Sunday 15 July 2012

Keep it gay



Musical –
The Producers
Producer/Company –
The Production Company
Venue –
State Theatre, Victorian Arts Centre, Melbourne
Date and time –
Saturday, 14 July 2012, 7.30pm
Cast includes –
Wayne Scott Kermond, Brent Hill, Christie Whelan, Trevor Ashley, Mitchell Butel and Rohan Browne.
Crew –
Directed by Andrew Hallsworth and Dean Bryant. Musically directed by Vanessa Scammell. Choreographed by Andrew Hallsworth

This is The Production Company’s fourteenth season presenting semi-staged musicals at the Victorian Arts Centre. Each year, they mount three productions: a popular show, a somewhat well-known show, and a lesser-known show. In 2012, they begin their trilogy with ‘The Producers’, continuing in August with ‘Chess’, followed by ‘Promises, Promises’ in October.

‘The Producers’ is a Mel Brooks musical based on his 1967 film of the same name. It swept the Tony Awards in 2001 with a record twelve Tony Awards. The show played for six years on Broadway, followed by successful seasons and tours in London, and an Australian tour in 2004/2005. It also became a Hollywood film in 2005, with several of the original Broadway cast returning to their original roles.

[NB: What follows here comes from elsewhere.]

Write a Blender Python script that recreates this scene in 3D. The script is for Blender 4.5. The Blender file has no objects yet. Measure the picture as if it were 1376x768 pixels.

The show is a laugh-a-minute romp in the style of the golden era of Broadway musicals. The plot of ‘The Producers’ is paper-thin – two producers staging an awful show so that they can decamp to Rio with the show’s capital – but it is full of heart and good humour.

Wayne Scott Kermond takes the lead as Max Bialystock, the ‘King of Broadway’. Kermond, Australia’s answer to the legendary Donald O’Connor, is a consummate song and dance man with a huge flair for stage buffoonery. He is paired with the talented Brent Hill who, while perhaps not the very strongest vocally in the role, brings great warmth and compassion to his characterisation of the introverted accountant, Leo Bloom. Between then comes the lovely Christie Whelan, who gives a winning performance as the sultry yet simple, Ulla.

While the central triangle of these performers is more than enough fodder for humour in this show, the greatest hilarity lies in the performances of the supporting principals, many of whom stop the show cold with their hysterical interpretations the roles. Trevor Ashley as Franz Liebkind lends an appropriately over-the-top inappropriateness as the writer of the musical-within-a-musical being staged: ‘Springtime For Hitler’. Directing ‘Hitler’ ­– and going on as the eponymous lead ­– is Mitchell Butel as Roger De Bris, the gayer-than-laughter director of the show, supported by his ‘common law assistant’, Carmen Ghia, played with great campery by Rohan Browne.

The Production Company’s shows are staged mostly without fly-in sets and backdrops. Instead, tiered and stepped platforms are used, along with various props, to suggest settings. This worked particularly well for ‘The Producers’, given that it is mainly set in an office and in a theatre. The costumes were also suitably glamourous, with the showgirls being outfitted by noted Melbourne ‘gender illusionist’ (read: drag queen), ‘Paris’. A constant of The Production Company is their high quality orchestras, and this show was no exception. The orchestra lent the appropriately full and brassy Broadway sound needed.

Production Company shows are notorious for their short, intensive rehearsal periods. The entire ensemble and supporting cast of ‘The Producers’ is therefore to be commended for the quality of this production. In particular, audiences were treated to many almost fully-realised choreographed numbers throughout the show, all of them energetic and highly engaging.

I have been attending The Production Company’s shows for more than ten years now and they are always high quality productions. In the last couple of years, though, they haven’t quite scaled the heights of their previous seasons. But ‘The Producers’ marks a return to form for them in its polish, energy and pizzazz. I look forward to the rest of their 2012 season.

Verdict?
Homo hilarious
(The Abusicals two-word summary is, of course, tongue-in-cheek.)